Opinión

Historias de Barcelona (VII)

La semana pasada, estas suelas de cuero inglés pisaron con extraña sensación la Barcelona comanche, recuperada para los autóctonos pero sin apenas presencia de estos. Desaparecidos los invasores de albos cabellos, chanclas y tripas cerveceras, los lugareños, por alguna razón que no alcanzo, desprecian el (inédito) paseo oreado, a Colón solitario frente al mar. Hay quien querría tumbarlo, los bárbaros no llegan ya del frío, han nacido aquí, hijos de viejos y desorientados cristianos. A propósito del descubridor de América, el cronista Ricardo Suñé calificaba en 1942 de “solemne y sencilla” la Fiesta de la Hispanidad que celebraba los 450 años del gran acontecimiento.

De tales vestigios, todavía humeantes en plazas, palacios y bronces, mis pasos vuelven al suelo acostumbrado. Allí donde los barceloneses vemos cumplido el deseo de tener la ciudad a nuestros pies. Desde la Diagonal hasta el Tibidabo del doctor Andreu, retornamos a los años setenta del pasado siglo. Edificios, porterías, establecimientos, señoras y niños con uniforme de colegio florecen desde aquella maravillosa década, sin cambios aparentes. Paradoja, tenemos un Gobierno de socialistas y comunistas de tres al cuarto clamando por la distancia social, pero en estos barrios dicha distancia ha sido asumida con canónica naturalidad: entre la filipina que limpia y su señora, entre el portero y los muchachos del tercero, que vuelven a casa de jugar a tenis. Ni siquiera con los atolondrados embates del procés y la militancia cachonda de pijos en la CUP (formación antisistema), la Barcelona alta ha dejado nunca de parecer lo que auténticamente es: una sociedad conservadora.

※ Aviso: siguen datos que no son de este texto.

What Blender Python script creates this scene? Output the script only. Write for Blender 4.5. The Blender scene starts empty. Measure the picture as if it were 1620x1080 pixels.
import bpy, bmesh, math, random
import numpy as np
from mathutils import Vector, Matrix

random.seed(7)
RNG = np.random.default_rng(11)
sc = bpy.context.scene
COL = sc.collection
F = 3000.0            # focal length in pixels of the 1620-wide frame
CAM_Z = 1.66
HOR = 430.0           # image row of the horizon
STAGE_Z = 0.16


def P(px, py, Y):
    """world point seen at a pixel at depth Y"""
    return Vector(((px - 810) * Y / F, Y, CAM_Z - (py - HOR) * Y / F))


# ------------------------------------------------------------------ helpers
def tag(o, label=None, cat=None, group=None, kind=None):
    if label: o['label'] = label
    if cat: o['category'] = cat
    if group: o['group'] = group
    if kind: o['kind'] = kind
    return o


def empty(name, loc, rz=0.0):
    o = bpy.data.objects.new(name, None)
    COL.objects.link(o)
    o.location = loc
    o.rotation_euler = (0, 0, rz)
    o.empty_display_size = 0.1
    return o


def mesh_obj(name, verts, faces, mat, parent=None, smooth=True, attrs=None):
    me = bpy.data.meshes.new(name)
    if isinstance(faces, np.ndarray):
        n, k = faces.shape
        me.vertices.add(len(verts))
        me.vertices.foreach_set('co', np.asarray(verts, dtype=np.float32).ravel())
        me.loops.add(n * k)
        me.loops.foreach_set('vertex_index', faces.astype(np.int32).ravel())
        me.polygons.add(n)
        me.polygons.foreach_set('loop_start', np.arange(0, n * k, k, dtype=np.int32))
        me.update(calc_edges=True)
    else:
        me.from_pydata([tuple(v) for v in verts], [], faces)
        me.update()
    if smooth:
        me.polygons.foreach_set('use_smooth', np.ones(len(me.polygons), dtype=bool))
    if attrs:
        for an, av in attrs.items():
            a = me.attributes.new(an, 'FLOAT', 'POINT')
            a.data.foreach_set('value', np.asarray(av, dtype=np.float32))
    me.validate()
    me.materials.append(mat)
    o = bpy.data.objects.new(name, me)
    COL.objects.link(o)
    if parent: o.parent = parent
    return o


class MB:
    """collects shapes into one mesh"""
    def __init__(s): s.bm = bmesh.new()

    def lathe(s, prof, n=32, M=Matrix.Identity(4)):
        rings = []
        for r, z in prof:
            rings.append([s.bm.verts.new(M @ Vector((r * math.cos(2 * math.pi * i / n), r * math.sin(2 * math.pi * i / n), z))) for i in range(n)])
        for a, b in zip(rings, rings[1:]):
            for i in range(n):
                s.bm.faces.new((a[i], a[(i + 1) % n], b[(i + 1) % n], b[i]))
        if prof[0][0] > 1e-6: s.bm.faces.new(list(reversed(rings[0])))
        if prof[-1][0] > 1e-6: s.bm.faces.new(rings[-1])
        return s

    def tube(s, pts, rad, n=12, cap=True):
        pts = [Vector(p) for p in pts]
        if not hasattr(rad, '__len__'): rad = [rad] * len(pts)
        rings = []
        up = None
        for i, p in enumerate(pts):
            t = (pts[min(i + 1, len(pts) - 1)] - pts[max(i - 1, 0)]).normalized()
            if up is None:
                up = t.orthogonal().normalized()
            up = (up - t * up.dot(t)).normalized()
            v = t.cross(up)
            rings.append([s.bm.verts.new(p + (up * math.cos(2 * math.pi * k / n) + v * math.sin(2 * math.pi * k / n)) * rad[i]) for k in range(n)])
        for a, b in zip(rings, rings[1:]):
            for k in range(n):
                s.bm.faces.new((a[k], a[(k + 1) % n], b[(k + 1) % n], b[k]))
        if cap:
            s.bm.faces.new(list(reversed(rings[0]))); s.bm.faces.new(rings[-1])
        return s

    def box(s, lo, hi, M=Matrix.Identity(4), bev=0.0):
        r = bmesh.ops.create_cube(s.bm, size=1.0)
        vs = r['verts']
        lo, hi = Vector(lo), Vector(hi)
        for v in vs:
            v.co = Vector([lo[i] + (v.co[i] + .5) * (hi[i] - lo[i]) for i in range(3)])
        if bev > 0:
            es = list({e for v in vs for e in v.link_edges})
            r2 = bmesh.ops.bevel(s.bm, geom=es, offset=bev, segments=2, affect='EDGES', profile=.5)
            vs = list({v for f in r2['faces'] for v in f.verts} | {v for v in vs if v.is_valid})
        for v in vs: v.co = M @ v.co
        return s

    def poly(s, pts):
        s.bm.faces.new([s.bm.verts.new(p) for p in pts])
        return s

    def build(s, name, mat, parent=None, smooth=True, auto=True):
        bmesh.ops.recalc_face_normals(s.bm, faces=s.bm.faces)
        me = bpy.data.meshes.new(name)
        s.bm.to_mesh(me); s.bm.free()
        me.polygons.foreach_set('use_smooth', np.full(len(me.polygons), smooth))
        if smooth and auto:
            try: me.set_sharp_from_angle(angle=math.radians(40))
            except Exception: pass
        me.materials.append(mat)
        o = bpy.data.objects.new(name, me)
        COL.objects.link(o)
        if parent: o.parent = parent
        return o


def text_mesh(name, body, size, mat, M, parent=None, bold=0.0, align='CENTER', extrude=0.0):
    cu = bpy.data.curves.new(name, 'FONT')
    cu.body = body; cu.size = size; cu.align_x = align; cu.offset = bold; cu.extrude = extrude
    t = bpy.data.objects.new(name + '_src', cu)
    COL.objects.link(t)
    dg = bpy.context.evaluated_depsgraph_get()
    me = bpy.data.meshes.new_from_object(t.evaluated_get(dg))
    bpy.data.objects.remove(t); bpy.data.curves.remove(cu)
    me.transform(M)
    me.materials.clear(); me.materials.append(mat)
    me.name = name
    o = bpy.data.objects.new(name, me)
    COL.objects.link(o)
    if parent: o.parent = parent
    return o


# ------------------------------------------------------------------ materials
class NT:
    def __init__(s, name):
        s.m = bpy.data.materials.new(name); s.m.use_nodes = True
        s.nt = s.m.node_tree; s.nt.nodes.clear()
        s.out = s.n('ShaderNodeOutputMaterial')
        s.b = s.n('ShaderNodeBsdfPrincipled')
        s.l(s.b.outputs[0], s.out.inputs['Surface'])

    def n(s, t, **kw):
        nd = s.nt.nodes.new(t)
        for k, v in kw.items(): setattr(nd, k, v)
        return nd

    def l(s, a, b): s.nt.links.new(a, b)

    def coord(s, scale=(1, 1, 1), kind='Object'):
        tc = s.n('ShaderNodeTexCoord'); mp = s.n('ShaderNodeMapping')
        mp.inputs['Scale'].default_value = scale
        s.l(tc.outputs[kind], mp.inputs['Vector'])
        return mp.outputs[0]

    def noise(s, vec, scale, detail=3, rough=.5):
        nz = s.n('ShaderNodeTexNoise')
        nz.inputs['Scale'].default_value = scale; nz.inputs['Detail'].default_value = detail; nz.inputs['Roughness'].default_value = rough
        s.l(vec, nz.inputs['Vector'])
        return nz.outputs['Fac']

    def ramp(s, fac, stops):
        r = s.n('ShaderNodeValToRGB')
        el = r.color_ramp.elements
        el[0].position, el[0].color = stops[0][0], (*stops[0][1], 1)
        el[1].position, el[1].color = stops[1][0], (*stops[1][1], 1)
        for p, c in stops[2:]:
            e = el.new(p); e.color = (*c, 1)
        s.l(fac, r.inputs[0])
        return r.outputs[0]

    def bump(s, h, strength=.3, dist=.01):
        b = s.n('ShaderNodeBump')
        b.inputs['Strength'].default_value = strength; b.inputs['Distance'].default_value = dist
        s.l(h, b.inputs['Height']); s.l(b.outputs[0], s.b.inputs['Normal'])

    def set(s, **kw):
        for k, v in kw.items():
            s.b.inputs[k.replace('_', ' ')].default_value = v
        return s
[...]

Hay lugares que abundan en la inconfundible burguesía barcelonesa, juzgada indolente, aunque eso excluya al patrimonio propio, siempre a resguardo. Respecto al dinero, no existe abulia hispana que lo descuide. En el bar Escocés (1955), don Miguel López atiende con diligencia a una clientela clásica en sus gustos ideológicos y alcohólicos. El dry martini, el negroni y algunas tapas inmortales (las ensaladillas variadas y el morro en vinagre) discurren por su cálida barra de madera. Allí vemos americanas holgadas, corbatas con alfiler dorado, viejas víctimas del bisturí y la silicona, copas solitarias de cava. Invitación a la melancolía, una figura está sentada al fondo de la sala, bajo un cuadro de dama con sombrero. El camarero se dirige a ella por su nombre, señora Carmina. Son las cálidas penumbras que van huyendo, lentamente, hasta el día en que la señora permanezca ahí cual ausencia, para siempre. En la barra, más animada, hay incluso quien exige su sitio por veteranía. Dos gruesos hombres comentan las dificultades de la vida: “El deterioro físico de María José, en los últimos treinta años, ha sido espectacular”, informa uno de ellos. El discreto encanto de ya saben ustedes qué, amables lectores.